> [YOUR GOAL]
Determine how many lines of the data below contain "pixels", then give only that number.

— begin —

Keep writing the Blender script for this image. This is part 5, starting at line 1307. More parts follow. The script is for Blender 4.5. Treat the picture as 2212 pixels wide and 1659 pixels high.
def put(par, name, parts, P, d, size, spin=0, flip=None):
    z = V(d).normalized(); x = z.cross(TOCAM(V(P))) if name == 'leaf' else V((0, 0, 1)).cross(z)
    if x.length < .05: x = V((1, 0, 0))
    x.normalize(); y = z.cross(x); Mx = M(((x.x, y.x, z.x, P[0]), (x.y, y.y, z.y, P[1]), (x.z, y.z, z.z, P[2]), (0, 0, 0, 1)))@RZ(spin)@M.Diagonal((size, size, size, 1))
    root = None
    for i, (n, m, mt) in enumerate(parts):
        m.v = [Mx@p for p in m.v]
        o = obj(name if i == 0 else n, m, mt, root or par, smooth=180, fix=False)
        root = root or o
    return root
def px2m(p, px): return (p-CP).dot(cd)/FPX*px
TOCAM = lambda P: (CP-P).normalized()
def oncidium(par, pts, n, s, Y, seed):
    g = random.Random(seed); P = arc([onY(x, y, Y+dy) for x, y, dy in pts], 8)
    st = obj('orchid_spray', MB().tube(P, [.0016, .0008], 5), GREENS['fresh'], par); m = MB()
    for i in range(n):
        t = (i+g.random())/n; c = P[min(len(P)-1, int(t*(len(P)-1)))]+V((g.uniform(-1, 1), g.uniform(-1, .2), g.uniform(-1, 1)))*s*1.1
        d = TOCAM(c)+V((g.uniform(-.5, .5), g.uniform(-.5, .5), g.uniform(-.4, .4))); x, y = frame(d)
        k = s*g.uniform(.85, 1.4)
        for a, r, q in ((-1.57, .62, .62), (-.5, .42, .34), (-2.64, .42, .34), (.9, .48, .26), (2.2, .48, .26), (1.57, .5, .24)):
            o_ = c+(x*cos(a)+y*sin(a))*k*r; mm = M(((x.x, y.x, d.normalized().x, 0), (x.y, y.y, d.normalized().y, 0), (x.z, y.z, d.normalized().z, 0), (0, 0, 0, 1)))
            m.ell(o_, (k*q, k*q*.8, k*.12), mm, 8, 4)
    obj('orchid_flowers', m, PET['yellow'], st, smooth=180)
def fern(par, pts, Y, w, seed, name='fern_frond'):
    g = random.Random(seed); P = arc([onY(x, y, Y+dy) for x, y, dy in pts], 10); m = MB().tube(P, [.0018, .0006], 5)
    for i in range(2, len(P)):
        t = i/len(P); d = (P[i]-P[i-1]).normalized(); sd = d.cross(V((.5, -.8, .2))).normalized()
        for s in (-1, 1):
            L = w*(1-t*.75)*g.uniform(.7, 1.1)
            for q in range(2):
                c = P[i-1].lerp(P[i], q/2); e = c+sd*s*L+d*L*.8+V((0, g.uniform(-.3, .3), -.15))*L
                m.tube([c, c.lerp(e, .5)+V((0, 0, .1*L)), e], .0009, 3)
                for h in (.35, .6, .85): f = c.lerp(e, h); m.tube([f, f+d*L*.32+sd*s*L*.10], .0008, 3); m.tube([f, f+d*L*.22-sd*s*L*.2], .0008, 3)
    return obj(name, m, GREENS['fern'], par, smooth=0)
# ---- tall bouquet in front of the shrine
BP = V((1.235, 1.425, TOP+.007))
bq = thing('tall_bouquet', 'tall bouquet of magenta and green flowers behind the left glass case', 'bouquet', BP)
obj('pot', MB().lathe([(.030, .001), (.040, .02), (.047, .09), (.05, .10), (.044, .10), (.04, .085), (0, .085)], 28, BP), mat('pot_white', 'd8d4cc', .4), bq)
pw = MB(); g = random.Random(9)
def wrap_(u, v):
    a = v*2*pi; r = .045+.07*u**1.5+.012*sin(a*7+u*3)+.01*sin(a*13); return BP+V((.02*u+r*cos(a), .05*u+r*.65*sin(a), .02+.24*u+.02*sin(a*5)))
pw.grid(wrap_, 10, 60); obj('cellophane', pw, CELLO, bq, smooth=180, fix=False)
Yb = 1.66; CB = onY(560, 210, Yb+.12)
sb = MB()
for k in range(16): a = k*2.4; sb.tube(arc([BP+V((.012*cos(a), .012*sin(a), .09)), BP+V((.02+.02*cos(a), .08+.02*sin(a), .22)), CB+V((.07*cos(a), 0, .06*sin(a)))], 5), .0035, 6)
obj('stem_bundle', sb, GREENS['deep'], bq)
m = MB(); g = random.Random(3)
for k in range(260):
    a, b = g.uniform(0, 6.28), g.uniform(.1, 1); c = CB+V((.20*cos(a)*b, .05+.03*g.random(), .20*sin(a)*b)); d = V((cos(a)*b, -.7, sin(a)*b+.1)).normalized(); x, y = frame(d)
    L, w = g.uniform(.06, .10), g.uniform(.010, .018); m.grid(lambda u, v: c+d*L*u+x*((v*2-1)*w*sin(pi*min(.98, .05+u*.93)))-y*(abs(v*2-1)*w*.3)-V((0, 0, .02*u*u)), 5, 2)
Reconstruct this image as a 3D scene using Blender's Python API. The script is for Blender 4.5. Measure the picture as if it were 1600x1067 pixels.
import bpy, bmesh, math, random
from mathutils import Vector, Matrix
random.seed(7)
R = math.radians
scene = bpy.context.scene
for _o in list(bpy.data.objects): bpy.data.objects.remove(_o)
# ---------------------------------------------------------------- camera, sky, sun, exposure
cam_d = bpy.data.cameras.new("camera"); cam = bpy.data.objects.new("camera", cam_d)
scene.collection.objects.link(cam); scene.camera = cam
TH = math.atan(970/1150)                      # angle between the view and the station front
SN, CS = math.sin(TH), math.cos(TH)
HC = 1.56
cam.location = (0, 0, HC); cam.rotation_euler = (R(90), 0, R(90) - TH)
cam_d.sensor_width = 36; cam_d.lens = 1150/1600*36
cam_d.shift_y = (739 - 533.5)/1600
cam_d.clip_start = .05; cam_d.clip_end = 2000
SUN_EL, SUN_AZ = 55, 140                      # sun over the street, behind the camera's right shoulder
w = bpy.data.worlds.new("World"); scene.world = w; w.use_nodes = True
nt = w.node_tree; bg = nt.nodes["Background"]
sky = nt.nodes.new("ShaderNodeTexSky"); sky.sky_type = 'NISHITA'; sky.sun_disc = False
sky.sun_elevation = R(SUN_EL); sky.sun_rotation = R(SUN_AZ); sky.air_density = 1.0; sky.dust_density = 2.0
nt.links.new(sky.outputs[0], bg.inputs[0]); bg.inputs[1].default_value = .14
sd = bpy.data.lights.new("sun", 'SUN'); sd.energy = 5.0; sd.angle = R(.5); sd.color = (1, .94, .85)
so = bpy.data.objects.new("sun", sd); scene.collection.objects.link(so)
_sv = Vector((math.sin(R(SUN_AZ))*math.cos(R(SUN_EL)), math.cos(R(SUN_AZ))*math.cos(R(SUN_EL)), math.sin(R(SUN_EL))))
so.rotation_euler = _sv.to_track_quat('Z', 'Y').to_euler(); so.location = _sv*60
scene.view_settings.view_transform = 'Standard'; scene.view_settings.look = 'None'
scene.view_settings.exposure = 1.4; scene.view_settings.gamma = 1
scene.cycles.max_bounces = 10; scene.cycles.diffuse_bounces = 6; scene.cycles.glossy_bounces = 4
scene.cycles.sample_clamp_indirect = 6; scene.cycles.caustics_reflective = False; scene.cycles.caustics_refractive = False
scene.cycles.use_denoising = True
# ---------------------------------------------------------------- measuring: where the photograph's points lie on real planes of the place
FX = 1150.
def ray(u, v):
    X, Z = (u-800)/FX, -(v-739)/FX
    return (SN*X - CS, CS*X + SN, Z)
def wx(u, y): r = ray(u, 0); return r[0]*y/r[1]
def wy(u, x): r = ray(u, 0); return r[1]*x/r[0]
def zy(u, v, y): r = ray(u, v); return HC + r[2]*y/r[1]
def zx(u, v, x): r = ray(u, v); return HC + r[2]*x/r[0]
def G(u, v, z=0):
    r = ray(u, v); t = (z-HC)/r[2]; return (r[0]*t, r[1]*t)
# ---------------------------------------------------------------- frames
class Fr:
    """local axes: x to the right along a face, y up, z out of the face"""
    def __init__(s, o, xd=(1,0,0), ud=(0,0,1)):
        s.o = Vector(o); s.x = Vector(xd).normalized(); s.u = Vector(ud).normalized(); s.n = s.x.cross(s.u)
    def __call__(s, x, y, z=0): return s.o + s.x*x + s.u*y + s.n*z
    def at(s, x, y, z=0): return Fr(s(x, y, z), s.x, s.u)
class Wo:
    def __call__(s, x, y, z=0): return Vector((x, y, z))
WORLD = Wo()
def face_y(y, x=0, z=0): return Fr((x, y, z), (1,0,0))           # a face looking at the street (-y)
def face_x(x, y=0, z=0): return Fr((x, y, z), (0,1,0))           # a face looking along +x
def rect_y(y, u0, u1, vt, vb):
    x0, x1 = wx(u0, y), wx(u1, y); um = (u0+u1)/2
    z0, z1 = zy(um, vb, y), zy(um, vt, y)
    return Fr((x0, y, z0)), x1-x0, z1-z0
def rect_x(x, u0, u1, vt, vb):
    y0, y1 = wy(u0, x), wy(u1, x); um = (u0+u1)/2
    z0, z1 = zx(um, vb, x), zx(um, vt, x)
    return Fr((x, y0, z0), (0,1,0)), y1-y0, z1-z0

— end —

> [SOLVED EXERCISE]
2